Should You Subscribe to Google Music or Spotify?

The answer to this question boils down to your personal preferences. If you're a fan of Google services, or you like to curate your own music and playlists—Google Play may give you more options for organizing and listening to your own music. You also get Google Music for free if you subscribe to YouTube Premium.

On the other hand, if you like to discover new artists and share these discoveries with your friends (and vice versa)—Spotify may be your ticket to a wider and more diverse listening experience. With collaborative playlists, social platform integration, and the Crossfade tracks feature for DJing parties and get-togethers, Spotify is great on the social side of things. Spotify's apps are intuitive and user-friendly, and most people will find them easier to use than Google Music's web-based interface.
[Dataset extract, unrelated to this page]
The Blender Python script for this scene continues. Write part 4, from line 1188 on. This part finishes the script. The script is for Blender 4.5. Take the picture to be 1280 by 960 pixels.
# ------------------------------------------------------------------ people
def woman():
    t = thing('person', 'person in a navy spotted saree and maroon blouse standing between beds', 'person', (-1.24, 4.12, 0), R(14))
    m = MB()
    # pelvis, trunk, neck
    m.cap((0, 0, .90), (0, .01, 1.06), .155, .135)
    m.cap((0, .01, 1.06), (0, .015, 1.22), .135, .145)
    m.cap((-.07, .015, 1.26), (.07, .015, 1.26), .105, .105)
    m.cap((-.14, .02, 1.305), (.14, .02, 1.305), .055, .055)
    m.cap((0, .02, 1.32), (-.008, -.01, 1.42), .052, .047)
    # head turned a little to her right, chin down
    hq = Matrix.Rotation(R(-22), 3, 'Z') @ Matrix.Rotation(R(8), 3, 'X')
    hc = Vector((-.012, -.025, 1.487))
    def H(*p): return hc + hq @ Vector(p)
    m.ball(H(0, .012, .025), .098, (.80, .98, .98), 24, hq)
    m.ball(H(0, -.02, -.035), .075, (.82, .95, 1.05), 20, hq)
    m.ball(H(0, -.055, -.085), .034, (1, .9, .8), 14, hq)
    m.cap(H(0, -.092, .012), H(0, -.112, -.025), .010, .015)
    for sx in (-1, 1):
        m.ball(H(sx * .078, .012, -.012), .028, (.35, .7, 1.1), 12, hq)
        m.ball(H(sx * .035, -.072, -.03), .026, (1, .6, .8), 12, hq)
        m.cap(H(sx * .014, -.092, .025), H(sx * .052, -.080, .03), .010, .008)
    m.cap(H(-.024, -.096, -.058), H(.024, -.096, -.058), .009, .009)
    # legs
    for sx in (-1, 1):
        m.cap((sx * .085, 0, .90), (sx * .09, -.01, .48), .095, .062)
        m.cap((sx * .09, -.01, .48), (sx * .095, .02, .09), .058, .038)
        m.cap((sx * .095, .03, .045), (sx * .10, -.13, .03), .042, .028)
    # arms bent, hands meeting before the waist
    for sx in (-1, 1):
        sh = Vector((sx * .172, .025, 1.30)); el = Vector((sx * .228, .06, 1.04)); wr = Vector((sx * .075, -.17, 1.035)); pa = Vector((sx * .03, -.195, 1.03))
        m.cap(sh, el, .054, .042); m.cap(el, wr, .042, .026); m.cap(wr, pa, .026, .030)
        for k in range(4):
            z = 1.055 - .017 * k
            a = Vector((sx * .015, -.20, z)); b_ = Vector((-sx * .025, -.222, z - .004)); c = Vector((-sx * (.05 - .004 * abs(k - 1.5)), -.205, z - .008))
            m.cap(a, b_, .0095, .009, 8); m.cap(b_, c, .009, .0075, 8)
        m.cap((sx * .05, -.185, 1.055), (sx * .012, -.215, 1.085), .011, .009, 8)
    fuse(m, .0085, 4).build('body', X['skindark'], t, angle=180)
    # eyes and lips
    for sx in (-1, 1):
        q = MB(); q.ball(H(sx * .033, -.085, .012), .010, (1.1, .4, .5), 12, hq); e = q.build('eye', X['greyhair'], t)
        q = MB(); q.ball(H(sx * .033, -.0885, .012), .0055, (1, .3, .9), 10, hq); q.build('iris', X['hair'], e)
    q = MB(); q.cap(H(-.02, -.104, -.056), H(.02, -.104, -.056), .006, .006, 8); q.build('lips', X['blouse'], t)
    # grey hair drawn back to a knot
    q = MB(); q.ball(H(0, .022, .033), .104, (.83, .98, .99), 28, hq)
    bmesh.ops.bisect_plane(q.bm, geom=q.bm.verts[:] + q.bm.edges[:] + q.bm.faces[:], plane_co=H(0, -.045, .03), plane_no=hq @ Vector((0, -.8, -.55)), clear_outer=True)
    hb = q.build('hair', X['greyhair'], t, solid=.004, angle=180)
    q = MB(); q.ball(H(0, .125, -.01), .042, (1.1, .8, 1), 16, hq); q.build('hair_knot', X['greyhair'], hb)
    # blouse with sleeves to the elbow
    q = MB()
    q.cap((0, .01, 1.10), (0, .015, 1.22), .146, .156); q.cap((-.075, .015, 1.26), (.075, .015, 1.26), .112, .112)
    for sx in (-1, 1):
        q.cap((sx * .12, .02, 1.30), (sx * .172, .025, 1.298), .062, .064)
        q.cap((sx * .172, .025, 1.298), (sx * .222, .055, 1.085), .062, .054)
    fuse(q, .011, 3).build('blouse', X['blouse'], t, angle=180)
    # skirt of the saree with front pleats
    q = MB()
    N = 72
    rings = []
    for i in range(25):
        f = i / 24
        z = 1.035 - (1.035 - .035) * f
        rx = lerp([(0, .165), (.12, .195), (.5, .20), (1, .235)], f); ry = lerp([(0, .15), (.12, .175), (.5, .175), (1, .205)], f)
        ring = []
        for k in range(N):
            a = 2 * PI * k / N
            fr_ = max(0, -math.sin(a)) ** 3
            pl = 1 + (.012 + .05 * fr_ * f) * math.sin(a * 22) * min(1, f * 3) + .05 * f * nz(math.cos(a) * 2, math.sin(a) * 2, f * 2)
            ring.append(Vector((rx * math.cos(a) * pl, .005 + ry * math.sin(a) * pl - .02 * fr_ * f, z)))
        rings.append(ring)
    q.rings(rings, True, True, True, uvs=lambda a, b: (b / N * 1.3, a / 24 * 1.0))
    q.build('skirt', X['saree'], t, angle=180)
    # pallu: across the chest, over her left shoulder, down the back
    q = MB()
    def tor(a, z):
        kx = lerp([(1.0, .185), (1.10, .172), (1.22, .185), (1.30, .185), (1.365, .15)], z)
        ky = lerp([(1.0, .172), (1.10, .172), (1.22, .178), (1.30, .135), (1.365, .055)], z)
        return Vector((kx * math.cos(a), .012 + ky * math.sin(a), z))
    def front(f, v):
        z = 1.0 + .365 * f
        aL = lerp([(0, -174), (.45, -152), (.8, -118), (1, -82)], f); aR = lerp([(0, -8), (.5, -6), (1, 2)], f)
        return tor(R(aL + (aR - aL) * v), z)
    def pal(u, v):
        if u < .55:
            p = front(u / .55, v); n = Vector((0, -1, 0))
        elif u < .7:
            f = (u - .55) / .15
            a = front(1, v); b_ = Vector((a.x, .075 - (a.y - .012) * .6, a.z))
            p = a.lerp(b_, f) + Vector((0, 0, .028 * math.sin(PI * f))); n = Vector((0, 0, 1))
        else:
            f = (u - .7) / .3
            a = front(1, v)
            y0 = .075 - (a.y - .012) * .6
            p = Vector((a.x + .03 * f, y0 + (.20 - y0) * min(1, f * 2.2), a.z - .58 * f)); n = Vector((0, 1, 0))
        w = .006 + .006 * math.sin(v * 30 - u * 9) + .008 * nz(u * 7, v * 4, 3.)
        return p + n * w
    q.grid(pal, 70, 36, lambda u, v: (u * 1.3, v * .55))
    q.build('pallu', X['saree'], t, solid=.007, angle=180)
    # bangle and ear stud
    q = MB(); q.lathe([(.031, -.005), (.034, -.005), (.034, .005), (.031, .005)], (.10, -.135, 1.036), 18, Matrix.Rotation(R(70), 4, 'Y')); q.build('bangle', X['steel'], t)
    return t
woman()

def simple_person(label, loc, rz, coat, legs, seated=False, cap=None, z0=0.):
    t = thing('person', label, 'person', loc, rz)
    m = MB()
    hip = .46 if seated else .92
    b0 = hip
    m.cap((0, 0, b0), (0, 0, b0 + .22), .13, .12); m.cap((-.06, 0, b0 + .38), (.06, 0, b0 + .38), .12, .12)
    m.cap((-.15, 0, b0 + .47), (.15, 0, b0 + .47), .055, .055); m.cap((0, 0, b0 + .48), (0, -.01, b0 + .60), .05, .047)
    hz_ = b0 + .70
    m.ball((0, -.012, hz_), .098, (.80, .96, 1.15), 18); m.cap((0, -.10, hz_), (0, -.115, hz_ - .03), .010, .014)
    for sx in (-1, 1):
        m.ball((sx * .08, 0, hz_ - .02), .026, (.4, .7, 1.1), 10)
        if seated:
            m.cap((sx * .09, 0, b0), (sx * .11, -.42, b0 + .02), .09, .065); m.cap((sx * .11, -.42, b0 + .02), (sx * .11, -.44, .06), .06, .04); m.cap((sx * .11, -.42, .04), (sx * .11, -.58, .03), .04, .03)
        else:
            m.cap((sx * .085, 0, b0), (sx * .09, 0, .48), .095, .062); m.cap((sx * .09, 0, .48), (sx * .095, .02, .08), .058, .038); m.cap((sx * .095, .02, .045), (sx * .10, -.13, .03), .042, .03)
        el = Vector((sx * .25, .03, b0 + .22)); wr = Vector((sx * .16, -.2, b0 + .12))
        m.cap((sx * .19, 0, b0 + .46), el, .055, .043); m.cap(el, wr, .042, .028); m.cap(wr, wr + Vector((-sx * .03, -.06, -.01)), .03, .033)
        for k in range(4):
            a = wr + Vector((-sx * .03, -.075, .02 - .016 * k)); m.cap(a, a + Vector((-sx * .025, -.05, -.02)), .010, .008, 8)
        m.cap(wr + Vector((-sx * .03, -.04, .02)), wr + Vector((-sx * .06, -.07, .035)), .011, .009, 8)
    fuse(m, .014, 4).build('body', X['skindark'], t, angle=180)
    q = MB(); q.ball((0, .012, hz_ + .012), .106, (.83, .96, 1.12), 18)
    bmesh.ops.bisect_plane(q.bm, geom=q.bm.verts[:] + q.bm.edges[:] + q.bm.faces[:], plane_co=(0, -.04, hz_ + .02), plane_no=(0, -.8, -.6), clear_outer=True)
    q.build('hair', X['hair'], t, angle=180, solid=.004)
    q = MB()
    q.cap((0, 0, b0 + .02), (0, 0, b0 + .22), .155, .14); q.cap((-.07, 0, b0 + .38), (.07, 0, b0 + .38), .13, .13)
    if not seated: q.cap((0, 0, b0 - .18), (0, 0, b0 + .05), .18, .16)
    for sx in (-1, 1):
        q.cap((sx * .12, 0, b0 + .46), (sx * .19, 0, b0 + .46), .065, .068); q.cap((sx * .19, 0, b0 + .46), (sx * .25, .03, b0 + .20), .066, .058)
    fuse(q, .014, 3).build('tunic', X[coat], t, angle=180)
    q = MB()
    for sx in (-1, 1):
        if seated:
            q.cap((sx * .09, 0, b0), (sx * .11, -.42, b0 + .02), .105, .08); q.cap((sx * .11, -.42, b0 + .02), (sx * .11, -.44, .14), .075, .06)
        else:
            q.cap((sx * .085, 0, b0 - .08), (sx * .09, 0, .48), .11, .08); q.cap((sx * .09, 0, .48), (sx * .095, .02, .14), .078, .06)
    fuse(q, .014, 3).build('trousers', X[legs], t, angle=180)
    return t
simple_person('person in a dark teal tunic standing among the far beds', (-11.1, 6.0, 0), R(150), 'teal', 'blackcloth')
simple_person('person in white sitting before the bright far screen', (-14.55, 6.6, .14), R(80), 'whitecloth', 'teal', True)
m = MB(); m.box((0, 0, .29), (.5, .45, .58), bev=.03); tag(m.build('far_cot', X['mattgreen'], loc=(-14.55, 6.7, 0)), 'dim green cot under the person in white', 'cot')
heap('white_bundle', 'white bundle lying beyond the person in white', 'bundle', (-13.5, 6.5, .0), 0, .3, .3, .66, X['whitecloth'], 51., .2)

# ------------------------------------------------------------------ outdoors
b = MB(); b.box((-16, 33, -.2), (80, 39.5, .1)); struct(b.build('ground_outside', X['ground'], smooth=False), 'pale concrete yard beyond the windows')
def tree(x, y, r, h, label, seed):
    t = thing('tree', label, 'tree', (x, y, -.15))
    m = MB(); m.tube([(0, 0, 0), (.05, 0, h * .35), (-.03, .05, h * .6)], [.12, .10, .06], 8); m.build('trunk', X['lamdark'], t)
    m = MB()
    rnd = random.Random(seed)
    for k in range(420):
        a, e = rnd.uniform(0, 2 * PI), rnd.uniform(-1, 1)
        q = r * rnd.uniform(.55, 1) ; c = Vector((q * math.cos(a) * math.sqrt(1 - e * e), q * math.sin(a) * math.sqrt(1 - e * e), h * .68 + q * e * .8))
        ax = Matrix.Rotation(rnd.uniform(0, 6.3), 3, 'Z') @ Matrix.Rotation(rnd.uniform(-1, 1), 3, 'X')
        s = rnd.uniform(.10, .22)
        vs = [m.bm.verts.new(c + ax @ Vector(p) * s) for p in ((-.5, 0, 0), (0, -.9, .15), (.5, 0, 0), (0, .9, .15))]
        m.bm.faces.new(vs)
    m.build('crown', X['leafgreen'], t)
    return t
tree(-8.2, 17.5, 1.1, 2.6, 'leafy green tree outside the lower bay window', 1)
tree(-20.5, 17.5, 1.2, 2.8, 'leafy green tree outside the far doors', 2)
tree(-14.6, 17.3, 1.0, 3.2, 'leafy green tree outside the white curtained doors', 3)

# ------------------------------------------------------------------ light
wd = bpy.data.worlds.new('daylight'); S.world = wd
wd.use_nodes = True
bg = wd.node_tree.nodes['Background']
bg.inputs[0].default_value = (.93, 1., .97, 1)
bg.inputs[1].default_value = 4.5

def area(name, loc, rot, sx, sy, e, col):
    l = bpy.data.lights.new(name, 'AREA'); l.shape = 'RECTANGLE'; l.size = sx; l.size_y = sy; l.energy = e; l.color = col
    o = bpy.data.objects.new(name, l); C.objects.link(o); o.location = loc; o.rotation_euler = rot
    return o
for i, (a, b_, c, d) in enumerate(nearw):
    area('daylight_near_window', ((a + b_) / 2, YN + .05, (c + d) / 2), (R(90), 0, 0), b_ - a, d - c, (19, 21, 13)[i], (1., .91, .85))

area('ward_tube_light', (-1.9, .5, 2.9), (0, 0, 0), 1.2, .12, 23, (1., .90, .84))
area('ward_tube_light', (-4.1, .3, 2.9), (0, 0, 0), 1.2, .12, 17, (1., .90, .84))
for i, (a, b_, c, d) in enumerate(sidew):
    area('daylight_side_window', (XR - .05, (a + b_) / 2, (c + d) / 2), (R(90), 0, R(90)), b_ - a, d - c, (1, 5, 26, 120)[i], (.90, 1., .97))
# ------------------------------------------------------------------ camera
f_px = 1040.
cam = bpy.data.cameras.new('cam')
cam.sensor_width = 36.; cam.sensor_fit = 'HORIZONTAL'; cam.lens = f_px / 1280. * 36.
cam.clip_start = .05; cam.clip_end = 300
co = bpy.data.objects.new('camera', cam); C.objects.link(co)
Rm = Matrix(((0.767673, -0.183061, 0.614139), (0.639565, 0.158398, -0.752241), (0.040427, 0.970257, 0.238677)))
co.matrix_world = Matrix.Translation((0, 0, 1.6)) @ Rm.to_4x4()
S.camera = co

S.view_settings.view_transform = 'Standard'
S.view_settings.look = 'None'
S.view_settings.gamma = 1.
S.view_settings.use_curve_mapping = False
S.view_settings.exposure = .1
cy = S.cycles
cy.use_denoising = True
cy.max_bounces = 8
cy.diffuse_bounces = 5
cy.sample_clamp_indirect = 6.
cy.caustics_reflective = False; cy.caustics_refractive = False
In terms of pricing, both services offer a single account for $9.99, and a family account for $14.99. Google Music offers a free 30-day trial, while Spotify has a more generous three-month Premium trial. Spotify also has a free mobile service, but it has limited functionality and comes with ads.

If you're undecided about which service is best for you, the good news is you can try both services at no-risk.